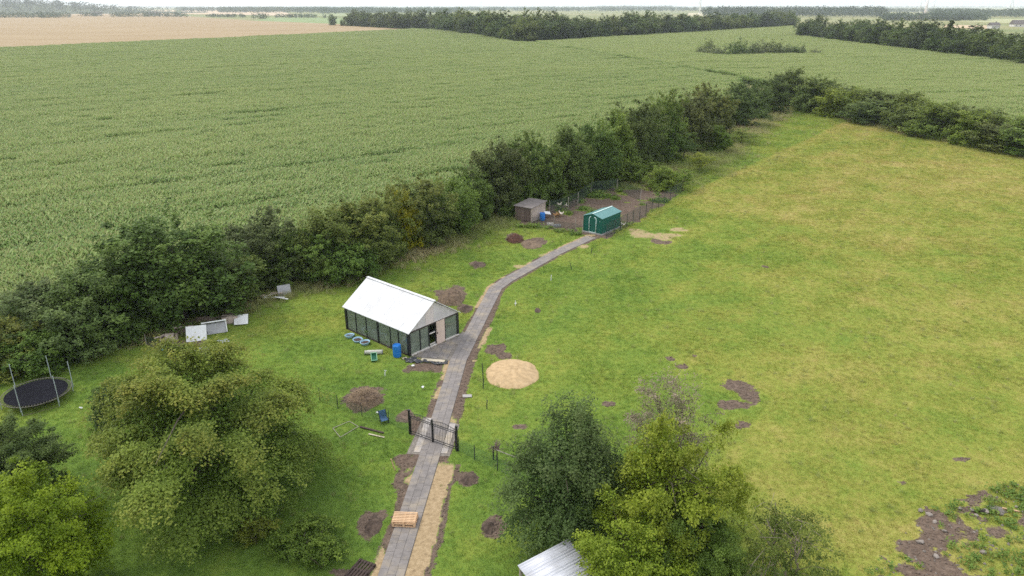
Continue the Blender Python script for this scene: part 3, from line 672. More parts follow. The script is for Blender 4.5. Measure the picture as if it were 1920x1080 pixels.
def clods():
    def lump(seed):
        r = random.Random(seed); bm = bmesh.new(); bmesh.ops.create_icosphere(bm, subdivisions=1, radius=0.09)
        for v in bm.verts: v.co = Vector((v.co.x, v.co.y, v.co.z * 0.7)) * r.uniform(0.6, 1.35)
        me = bpy.data.meshes.new('clod'); bm.to_mesh(me); bm.free(); me.materials.append(M['clod']); return me
    x = NR.uniform(-20, 36, 240000); y = NR.uniform(24, 104, 240000); so, sa, dr = fields(x, y); d, _, _ = seg_dist(x, y, PATH)
    k = (so > 0.45) & (d > PW / 2 + 0.1) & (NR.random(len(x)) < np.where(y < 60, 0.75, 0.35)) & ~inside(x, y, [tuple(q[:2]) for q in PATIO]) & ~inside(x, y, [V2(q) for q in APRON])
    x, y = x[k], y[k]; n = len(x)
    scatter('soil_clods', 'crumbly clods of bare soil', np.stack([x, y, lie(x, y)], -1), NR.uniform(0, 6.28, n), NR.uniform(0.25, 1.0, n) ** 1.5 * 1.1, np.zeros(n), [lump(i) for i in range(4)], NR.integers(0, 4, n), 0.3)
clods()
# maize: patches of plants in rows; one patch is three metres square
ROWA = math.radians(38)
def maize_patch(seed):
    r = np.random.default_rng(seed); V = []; T = []
    for iy in range(4):
        for ix in range(16):
            bx = -1.5 + (ix + 0.5) * 3 / 16 + r.normal(0, 0.03); by = -1.5 + (iy + 0.5) * 0.75 + r.normal(0, 0.03)
            top = 2.15 * r.uniform(0.88, 1.08); a0 = r.uniform(0, 6.28)
            for k in range(6):
                z0 = top - 0.10 - k * 0.2; a = a0 + k * 2.7 + r.normal(0, 0.4); L = r.uniform(0.5, 0.85); w = r.uniform(0.07, 0.11)
                d = np.array([math.cos(a), math.sin(a), 0]); s = np.array([-d[1], d[0], 0]) * w
                p0 = np.array([bx, by, z0]); p1 = p0 + d * L * 0.5 + np.array([0, 0, 0.24]); p2 = p0 + d * L + np.array([0, 0, 0.02 - 0.1 * r.random()])
                V += [p0 - s * 0.5, p0 + s * 0.5, p1 + s, p1 - s]; T.append(0)
                V += [p1 - s, p1 + s, p2 + s * 0.15, p2 - s * 0.15]; T.append(0)
            for k in range(2):
                a = r.uniform(0, 6.28); d = np.array([math.cos(a), math.sin(a), 0]) * 0.03; p0 = np.array([bx, by, top - 0.05]); e = np.array([r.normal(0, 0.08), r.normal(0, 0.08), 0.32])
                V += [p0 - d, p0 + d, p0 + e + d * 0.4, p0 + e - d * 0.4]; T.append(r.uniform(0.5, 1))
    return quick_mesh('maize_patch', np.array(V), 4, M['maize'], dict(tassel=T))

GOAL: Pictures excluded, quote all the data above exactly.

FULL RESPONSE:
Continue the Blender Python script for this scene: part 3, from line 672. More parts follow. The script is for Blender 4.5. Measure the picture as if it were 1920x1080 pixels.
def clods():
    def lump(seed):
        r = random.Random(seed); bm = bmesh.new(); bmesh.ops.create_icosphere(bm, subdivisions=1, radius=0.09)
        for v in bm.verts: v.co = Vector((v.co.x, v.co.y, v.co.z * 0.7)) * r.uniform(0.6, 1.35)
        me = bpy.data.meshes.new('clod'); bm.to_mesh(me); bm.free(); me.materials.append(M['clod']); return me
    x = NR.uniform(-20, 36, 240000); y = NR.uniform(24, 104, 240000); so, sa, dr = fields(x, y); d, _, _ = seg_dist(x, y, PATH)
    k = (so > 0.45) & (d > PW / 2 + 0.1) & (NR.random(len(x)) < np.where(y < 60, 0.75, 0.35)) & ~inside(x, y, [tuple(q[:2]) for q in PATIO]) & ~inside(x, y, [V2(q) for q in APRON])
    x, y = x[k], y[k]; n = len(x)
    scatter('soil_clods', 'crumbly clods of bare soil', np.stack([x, y, lie(x, y)], -1), NR.uniform(0, 6.28, n), NR.uniform(0.25, 1.0, n) ** 1.5 * 1.1, np.zeros(n), [lump(i) for i in range(4)], NR.integers(0, 4, n), 0.3)
clods()
# maize: patches of plants in rows; one patch is three metres square
ROWA = math.radians(38)
def maize_patch(seed):
    r = np.random.default_rng(seed); V = []; T = []
    for iy in range(4):
        for ix in range(16):
            bx = -1.5 + (ix + 0.5) * 3 / 16 + r.normal(0, 0.03); by = -1.5 + (iy + 0.5) * 0.75 + r.normal(0, 0.03)
            top = 2.15 * r.uniform(0.88, 1.08); a0 = r.uniform(0, 6.28)
            for k in range(6):
                z0 = top - 0.10 - k * 0.2; a = a0 + k * 2.7 + r.normal(0, 0.4); L = r.uniform(0.5, 0.85); w = r.uniform(0.07, 0.11)
                d = np.array([math.cos(a), math.sin(a), 0]); s = np.array([-d[1], d[0], 0]) * w
                p0 = np.array([bx, by, z0]); p1 = p0 + d * L * 0.5 + np.array([0, 0, 0.24]); p2 = p0 + d * L + np.array([0, 0, 0.02 - 0.1 * r.random()])
                V += [p0 - s * 0.5, p0 + s * 0.5, p1 + s, p1 - s]; T.append(0)
                V += [p1 - s, p1 + s, p2 + s * 0.15, p2 - s * 0.15]; T.append(0)
            for k in range(2):
                a = r.uniform(0, 6.28); d = np.array([math.cos(a), math.sin(a), 0]) * 0.03; p0 = np.array([bx, by, top - 0.05]); e = np.array([r.normal(0, 0.08), r.normal(0, 0.08), 0.32])
                V += [p0 - d, p0 + d, p0 + e + d * 0.4, p0 + e - d * 0.4]; T.append(r.uniform(0.5, 1))
    return quick_mesh('maize_patch', np.array(V), 4, M['maize'], dict(tassel=T))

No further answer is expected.